> **Request**: Show each line of the data below that has the string "scene" in it.

-- begin Collected material --

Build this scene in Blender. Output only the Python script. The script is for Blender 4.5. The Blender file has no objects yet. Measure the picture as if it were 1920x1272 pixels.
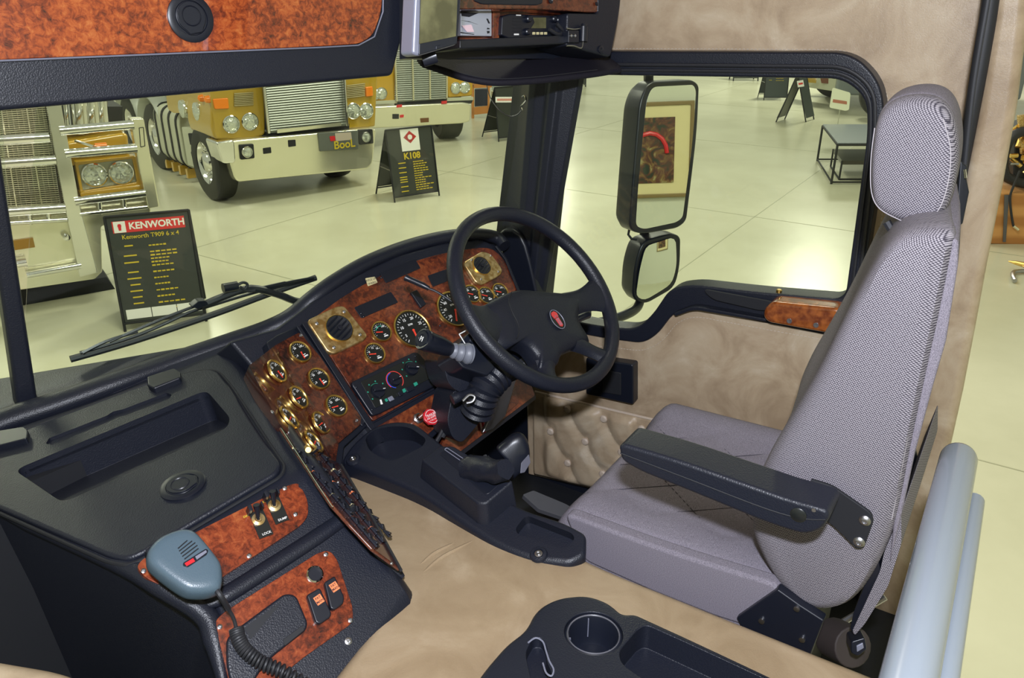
import bpy, bmesh, random
from math import *
from mathutils import Vector, Matrix
random.seed(4)
S = bpy.context.scene
COL = S.collection
# ---------------------------------------------------------------- camera
F = 1500.0
TH = radians(24); AZ = radians(57)
CAM = Vector((0, 0, 2.8))
DV = Vector((sin(AZ)*cos(TH), cos(AZ)*cos(TH), -sin(TH)))
RV = Vector((cos(AZ), -sin(AZ), 0))
UV = RV.cross(DV)
cd = bpy.data.cameras.new('camera'); cam = bpy.data.objects.new('camera', cd); COL.objects.link(cam)
cd.sensor_width = 36; cd.lens = F/1920*36; cd.clip_start = .02; cd.clip_end = 200
m = Matrix.Identity(4)
for i in range(3):
    m[i][0] = RV[i]; m[i][1] = UV[i]; m[i][2] = -DV[i]; m[i][3] = CAM[i]
cam.matrix_world = m
S.camera = cam
# ---------------------------------------------------------------- hall light, lamps, flash, exposure
W = bpy.data.worlds.new('hall'); S.world = W; W.use_nodes = True
bg = W.node_tree.nodes['Background']; bg.inputs[0].default_value = (.80, .81, .60, 1); bg.inputs[1].default_value = .56
S.view_settings.view_transform = 'Standard'; S.view_settings.look = 'None'
S.view_settings.gamma = 1; S.view_settings.use_curve_mapping = False; S.view_settings.exposure = 0.0
def lamp(name, loc, target, size, size_y, power, col):
    l = bpy.data.lights.new(name, 'AREA'); l.shape = 'RECTANGLE'; l.size = size; l.size_y = size_y
    l.energy = power; l.color = col
    o = bpy.data.objects.new(name, l); COL.objects.link(o); o.location = loc
    o.rotation_euler = (Vector(target)-Vector(loc)).to_track_quat('-Z', 'Y').to_euler()
    return o
lamp('camera_flash', (-.03, -.03, 3.05), (1.2, .8, 2.1), .07, .05, 40, (.86, .90, 1.0))
HALL = (1.0, .98, .80)
for (x, y) in ((31.5, 18.6), (24.2, 4.9), (14, 19), (10, 6), (3, 12), (3, 2), (9, -5)):
    lamp('hall_lamp', (x, y, 7.0), (x, y, 0), 2.4, 1.6, 780 if x > 20 else 380, HALL)
# ---------------------------------------------------------------- geometry helpers
def ray(x, y): return DV + RV*((x-960)/F) - UV*((y-636)/F)
def PX(x, y, v): d = ray(x, y); return CAM + d*((v-CAM.x)/d.x)
def PY(x, y, v): d = ray(x, y); return CAM + d*((v-CAM.y)/d.y)
def PZ(x, y, v): d = ray(x, y); return CAM + d*((v-CAM.z)/d.z)
def PD(x, y, v): return CAM + ray(x, y)*v
def N(yaw, el): yaw = radians(yaw); el = radians(el); return Vector((sin(yaw)*cos(el), -cos(yaw)*cos(el), sin(el)))
def PP(x, y, pl): d = ray(x, y); return CAM + d*((pl[0]-CAM).dot(pl[1])/d.dot(pl[1]))
def off(pl, h): return (pl[0]+pl[1]*h, pl[1])
def plane3(a, b, c):
    n = (b-a).cross(c-a).normalized()
    if n.dot(CAM-a) < 0: n = -n
    return (a, n)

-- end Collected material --

> **Result of the task**:
Build this scene in Blender. Output only the Python script. The script is for Blender 4.5. The Blender file has no objects yet. Measure the picture as if it were 1920x1272 pixels.
S = bpy.context.scene